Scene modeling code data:
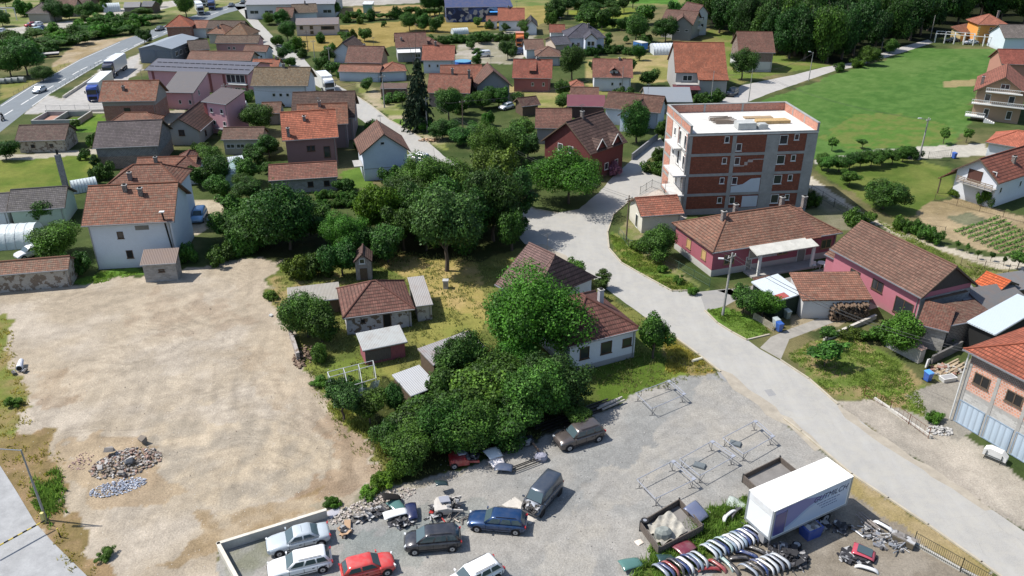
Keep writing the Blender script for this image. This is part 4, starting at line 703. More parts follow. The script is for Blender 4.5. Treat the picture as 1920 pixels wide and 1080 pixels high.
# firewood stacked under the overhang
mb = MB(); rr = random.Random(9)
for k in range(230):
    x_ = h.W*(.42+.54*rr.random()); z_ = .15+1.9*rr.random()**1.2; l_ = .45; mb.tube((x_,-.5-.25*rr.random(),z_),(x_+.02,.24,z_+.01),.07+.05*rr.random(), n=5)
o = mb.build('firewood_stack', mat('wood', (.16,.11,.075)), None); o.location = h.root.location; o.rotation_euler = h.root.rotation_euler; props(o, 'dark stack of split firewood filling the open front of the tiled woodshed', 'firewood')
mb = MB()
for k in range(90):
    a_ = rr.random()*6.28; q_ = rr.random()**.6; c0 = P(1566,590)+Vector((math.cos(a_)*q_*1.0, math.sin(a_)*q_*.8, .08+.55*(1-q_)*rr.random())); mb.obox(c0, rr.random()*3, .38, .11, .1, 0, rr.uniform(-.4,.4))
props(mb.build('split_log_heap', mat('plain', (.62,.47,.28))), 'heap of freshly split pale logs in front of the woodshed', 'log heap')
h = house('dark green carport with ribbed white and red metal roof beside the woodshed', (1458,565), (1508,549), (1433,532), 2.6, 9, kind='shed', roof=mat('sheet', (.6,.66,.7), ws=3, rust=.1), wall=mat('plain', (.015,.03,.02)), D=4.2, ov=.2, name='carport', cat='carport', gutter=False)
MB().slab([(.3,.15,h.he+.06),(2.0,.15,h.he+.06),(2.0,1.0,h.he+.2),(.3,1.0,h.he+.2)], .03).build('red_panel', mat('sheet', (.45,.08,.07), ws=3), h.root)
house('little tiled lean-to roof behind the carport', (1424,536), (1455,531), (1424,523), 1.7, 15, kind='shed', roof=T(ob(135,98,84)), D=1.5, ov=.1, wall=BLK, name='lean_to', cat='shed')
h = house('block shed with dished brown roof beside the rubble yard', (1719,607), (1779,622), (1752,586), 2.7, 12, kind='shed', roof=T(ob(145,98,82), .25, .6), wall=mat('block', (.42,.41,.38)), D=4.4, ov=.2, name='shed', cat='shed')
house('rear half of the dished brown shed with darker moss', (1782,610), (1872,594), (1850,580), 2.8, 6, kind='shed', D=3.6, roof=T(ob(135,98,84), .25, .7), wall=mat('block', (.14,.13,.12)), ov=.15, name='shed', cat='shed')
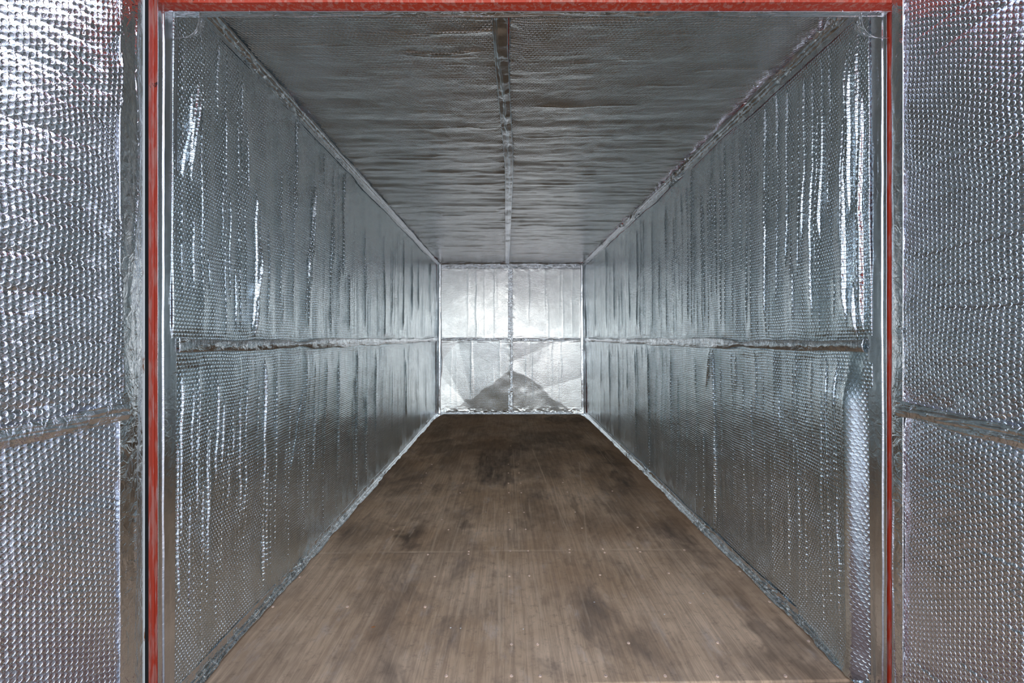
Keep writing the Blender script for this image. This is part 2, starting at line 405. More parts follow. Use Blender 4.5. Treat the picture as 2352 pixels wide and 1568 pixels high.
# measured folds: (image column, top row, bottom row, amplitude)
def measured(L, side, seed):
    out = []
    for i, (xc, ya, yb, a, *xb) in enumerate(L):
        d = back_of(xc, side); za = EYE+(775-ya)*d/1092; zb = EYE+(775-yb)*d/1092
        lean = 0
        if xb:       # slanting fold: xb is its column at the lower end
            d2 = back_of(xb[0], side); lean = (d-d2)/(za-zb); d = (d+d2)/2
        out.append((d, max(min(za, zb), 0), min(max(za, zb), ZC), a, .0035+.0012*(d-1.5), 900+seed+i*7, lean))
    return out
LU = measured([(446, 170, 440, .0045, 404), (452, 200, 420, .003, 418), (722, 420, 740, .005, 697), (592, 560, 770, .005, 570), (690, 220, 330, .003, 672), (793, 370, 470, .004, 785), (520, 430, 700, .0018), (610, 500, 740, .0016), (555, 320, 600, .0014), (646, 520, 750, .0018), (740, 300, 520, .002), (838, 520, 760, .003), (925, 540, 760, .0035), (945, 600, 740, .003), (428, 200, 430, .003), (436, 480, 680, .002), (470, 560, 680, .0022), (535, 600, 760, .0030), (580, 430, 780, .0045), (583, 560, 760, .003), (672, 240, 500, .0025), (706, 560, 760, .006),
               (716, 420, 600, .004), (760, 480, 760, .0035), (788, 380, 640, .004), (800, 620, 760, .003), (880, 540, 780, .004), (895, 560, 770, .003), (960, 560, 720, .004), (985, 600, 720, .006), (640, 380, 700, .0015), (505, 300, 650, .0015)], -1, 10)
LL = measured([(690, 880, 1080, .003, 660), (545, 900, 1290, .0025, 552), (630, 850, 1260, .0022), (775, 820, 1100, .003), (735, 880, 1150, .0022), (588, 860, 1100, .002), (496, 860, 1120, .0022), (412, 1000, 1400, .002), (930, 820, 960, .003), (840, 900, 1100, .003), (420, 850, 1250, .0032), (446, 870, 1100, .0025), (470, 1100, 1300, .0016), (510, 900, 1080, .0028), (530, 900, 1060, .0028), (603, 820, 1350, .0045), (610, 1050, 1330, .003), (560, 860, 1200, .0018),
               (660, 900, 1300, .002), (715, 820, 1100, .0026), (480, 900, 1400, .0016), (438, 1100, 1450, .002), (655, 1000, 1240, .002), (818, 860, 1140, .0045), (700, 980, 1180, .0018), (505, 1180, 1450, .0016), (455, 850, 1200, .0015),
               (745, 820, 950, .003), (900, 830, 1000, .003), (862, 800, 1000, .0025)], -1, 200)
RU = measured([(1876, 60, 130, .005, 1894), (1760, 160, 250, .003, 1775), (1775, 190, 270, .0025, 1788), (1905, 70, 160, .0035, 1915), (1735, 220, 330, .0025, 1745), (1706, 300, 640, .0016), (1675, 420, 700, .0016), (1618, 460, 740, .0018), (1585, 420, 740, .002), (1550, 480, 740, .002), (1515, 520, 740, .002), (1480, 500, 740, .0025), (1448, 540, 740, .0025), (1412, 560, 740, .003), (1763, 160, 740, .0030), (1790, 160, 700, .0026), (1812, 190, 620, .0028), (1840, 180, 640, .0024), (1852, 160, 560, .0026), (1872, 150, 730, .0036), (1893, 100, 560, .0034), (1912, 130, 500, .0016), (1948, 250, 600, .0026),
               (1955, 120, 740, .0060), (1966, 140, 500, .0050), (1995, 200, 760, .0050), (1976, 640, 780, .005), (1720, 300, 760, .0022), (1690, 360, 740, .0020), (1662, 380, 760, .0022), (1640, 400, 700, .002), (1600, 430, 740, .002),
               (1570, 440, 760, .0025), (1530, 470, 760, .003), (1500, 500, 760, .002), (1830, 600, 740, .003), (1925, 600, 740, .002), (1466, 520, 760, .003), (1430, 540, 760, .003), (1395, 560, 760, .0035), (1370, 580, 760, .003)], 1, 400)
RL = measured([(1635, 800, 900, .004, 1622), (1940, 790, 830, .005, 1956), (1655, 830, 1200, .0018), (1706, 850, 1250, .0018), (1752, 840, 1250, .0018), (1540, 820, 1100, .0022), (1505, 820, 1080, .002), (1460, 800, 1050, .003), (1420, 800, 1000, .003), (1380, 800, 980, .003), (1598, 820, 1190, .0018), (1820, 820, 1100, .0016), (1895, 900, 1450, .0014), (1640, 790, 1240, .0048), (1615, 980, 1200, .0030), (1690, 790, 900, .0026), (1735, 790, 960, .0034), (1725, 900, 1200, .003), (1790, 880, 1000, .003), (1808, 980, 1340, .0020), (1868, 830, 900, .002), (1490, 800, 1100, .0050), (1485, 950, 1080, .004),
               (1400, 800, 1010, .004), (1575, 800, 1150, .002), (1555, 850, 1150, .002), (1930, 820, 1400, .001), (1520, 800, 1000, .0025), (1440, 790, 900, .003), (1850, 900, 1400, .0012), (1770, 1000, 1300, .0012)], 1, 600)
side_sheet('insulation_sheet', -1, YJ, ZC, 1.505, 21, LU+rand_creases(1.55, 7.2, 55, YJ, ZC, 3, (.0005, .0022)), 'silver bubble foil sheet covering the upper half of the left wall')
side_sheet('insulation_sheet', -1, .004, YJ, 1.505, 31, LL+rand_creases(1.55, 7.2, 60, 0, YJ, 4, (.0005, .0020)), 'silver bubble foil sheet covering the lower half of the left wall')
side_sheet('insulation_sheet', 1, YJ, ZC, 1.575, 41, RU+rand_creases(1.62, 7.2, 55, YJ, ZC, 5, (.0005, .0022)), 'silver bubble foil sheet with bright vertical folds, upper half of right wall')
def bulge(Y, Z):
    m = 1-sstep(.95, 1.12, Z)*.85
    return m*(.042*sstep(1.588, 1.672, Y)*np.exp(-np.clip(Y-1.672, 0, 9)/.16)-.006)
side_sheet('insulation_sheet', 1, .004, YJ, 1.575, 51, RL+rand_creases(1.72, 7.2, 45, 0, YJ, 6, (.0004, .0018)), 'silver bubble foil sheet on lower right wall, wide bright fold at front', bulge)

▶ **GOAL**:
Search the listing above for the string "parts". Copy every line that contains it.

▶ **EXERCISE OUTPUT**:
Keep writing the Blender script for this image. This is part 4, starting at line 703. More parts follow. The script is for Blender 4.5. Treat the picture as 1920 pixels wide and 1080 pixels high.
Keep writing the Blender script for this image. This is part 2, starting at line 405. More parts follow. Use Blender 4.5. Treat the picture as 2352 pixels wide and 1568 pixels high.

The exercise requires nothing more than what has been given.